In 2011 I went on twelve months maternity leave, after 15 or so years of full time work. Miracle of miracles: I had a baby who started sleeping through the night at six weeks old. Didn't expect that. Certainly didn't tell any other mothers I knew either becasue that's the sort of information that can have you killed.
So while I was still fairly tired, my eyes weren't hanging out of my head. And in those first six months you do have a lot of free time given how much those new borns sleep. What to do with myself....
In recent years I had poo-pooed my girlfriends who had avidly read the Twilight series of books, not really because they were YA books but more because they were about vampires. Vampires were everywhere, done to death. They're make believe. It's such formulaic writing. But I picked up the first book anyway because I won't criticise until I've given something a go. And the movie had come out so the series was saturated in the media, and I hate living with FOMO. Anyway, long story short: got to one hundred pages, threw the book across the room in frustration and muttered 'God, kiss her already, or run a stake through your heart yourself, you pathetic sap'. I didn't like Twilight. And I said as much to my girlfriends and may have declared something about being able to write something more realistic for teens.
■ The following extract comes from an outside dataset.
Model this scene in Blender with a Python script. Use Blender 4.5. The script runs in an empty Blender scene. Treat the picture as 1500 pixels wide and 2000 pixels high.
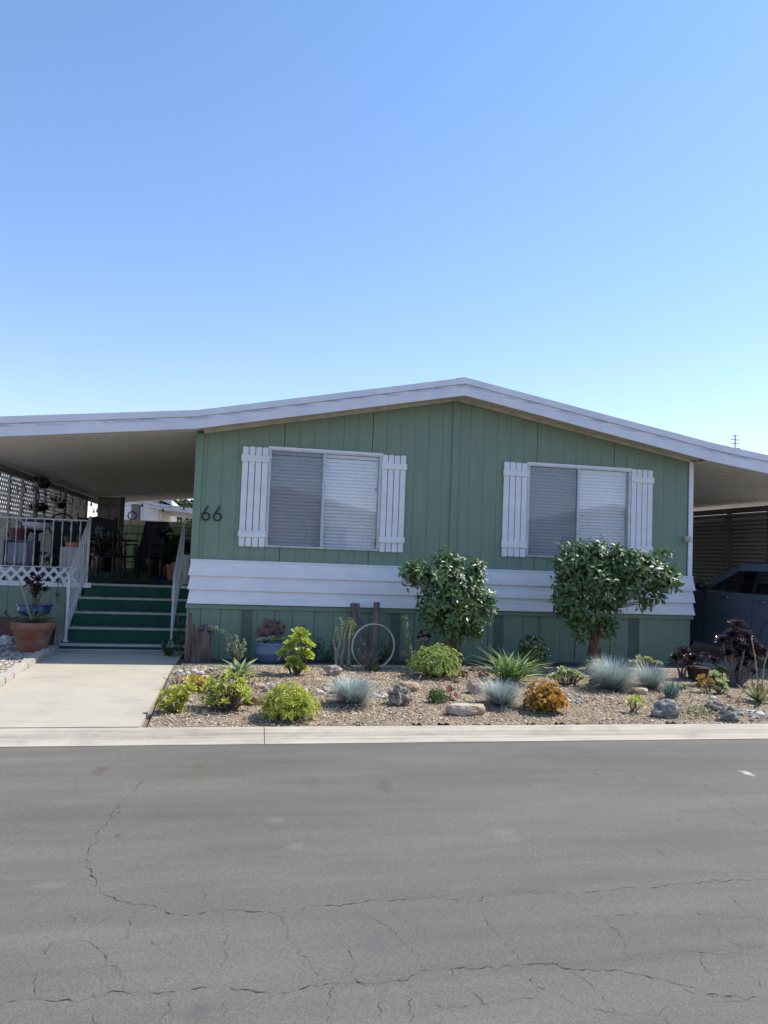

Which is typical for me, as I am given to overblown declarations of my perceived ability to have a successful crack at anything.
And now the time had come: twelve months off and time away from the boring job to let some creative juices flow. I confidently stated: 'I'm going to write a book for teens set in real life, with real issues, and with real kissing and sex, and actual mundane problems at school and at home, that kids want to read even though there are no vampires or werewolves'. My husband rolled his eyes, and said 'yeah right'. My best girlfriend was more polite, but I sensed her inward eyes rolling and 'yeah right'. But if there is ever a red rag to a bull (and I'm the bull in this metaphor) it's telling me that's I won't do something. Ok, ok, I'd never written a book before. Really, I was just interested to see if I could even pull out one cohesive chapter. So I understood their skepticism.
Buuuuutttt, drum roll please... here is the book, written over three months in 2011, accepted for publishing in 2012 by Really Blue Books, and available from last week on their website here:
https://reallybluebooks.com/ebooks/title/33
and through Amazon
http://www.amazon.com/Expectations-ebook/dp/B00CXB06HQ
There was no crowing to the naysayers. I'm as shocked as anyone else that I was able to do it.
Now, if only it would sell as many copies as Twilight. I wish.